= REQUIRED TASK =
Go through the listing and return every line with "scene" in it.

— Start MATERIAL PROVIDED —

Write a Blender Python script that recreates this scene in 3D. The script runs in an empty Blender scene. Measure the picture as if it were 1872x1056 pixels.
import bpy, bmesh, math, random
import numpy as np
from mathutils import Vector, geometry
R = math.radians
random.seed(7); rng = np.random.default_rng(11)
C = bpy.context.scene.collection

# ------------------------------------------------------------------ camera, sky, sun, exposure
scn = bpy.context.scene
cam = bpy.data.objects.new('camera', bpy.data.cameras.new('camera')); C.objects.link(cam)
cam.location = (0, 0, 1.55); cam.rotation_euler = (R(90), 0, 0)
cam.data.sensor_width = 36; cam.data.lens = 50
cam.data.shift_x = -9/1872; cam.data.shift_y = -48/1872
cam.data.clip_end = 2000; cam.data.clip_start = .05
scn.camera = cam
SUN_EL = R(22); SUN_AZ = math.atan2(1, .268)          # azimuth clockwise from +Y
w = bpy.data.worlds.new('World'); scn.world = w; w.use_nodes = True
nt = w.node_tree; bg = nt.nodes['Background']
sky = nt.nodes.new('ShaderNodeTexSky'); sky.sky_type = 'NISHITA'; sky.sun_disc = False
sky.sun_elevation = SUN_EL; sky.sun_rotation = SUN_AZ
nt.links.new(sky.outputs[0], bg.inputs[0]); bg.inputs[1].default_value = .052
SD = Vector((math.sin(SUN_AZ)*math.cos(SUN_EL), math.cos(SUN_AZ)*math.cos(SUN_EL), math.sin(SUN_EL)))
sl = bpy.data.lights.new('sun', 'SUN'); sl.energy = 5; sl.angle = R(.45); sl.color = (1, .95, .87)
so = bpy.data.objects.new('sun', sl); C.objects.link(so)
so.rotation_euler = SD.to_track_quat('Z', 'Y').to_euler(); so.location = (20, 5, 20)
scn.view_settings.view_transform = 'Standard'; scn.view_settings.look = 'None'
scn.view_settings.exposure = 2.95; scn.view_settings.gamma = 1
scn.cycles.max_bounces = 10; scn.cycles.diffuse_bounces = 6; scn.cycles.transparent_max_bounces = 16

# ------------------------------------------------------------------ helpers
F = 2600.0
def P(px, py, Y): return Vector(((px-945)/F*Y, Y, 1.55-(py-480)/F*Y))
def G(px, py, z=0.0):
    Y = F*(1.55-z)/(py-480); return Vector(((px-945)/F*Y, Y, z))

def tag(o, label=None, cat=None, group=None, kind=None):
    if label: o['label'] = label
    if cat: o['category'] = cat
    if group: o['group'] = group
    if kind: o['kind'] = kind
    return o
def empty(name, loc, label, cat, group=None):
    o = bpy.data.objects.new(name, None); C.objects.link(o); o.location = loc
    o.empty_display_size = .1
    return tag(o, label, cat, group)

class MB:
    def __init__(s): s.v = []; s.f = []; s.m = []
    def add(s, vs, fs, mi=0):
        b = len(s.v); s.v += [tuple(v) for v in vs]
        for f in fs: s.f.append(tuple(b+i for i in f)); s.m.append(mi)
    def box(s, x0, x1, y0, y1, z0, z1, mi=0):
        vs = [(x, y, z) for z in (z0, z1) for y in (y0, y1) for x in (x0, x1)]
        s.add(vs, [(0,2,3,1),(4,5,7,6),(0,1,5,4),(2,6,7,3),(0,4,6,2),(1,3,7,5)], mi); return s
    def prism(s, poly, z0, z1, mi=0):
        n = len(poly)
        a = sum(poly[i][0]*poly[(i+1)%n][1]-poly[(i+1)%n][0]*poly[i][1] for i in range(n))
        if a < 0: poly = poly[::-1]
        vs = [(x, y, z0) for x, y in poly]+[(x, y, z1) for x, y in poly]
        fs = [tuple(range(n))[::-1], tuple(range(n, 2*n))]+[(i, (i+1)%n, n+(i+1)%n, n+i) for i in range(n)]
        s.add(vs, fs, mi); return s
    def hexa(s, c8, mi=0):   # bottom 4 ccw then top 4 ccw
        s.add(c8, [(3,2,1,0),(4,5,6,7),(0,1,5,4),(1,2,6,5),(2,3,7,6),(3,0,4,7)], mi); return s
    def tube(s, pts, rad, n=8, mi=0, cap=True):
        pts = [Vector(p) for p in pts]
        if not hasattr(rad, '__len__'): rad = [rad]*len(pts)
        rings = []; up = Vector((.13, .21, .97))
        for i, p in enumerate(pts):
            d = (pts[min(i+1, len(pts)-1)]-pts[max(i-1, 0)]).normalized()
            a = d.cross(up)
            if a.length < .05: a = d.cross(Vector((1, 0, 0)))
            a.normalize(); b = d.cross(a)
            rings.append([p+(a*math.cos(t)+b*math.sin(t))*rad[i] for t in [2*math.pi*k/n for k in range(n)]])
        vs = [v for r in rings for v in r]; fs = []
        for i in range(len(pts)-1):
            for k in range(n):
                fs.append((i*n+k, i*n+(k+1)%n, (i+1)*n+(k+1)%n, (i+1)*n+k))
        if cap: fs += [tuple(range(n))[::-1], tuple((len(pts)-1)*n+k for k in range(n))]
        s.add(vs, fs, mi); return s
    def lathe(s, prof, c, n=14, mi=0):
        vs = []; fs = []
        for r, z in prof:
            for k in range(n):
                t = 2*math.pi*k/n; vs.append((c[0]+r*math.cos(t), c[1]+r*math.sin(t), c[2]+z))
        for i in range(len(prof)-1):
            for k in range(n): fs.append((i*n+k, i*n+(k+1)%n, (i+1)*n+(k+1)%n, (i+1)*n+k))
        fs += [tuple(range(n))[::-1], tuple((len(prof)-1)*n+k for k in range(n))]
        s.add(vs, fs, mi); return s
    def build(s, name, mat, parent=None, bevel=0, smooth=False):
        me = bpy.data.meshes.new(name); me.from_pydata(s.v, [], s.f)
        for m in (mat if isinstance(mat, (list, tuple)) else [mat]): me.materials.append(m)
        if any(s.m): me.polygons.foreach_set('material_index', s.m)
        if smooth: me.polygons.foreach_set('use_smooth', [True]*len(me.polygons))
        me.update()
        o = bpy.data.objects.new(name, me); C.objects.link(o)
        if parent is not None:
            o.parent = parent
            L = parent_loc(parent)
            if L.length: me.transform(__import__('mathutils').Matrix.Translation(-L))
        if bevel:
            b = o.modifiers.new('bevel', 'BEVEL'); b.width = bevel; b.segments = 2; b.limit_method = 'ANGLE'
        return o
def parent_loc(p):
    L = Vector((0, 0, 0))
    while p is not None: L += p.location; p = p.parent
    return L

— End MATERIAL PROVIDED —

= TASK RESULT =
Write a Blender Python script that recreates this scene in 3D. The script runs in an empty Blender scene. Measure the picture as if it were 1872x1056 pixels.
C = bpy.context.scene.collection
scn = bpy.context.scene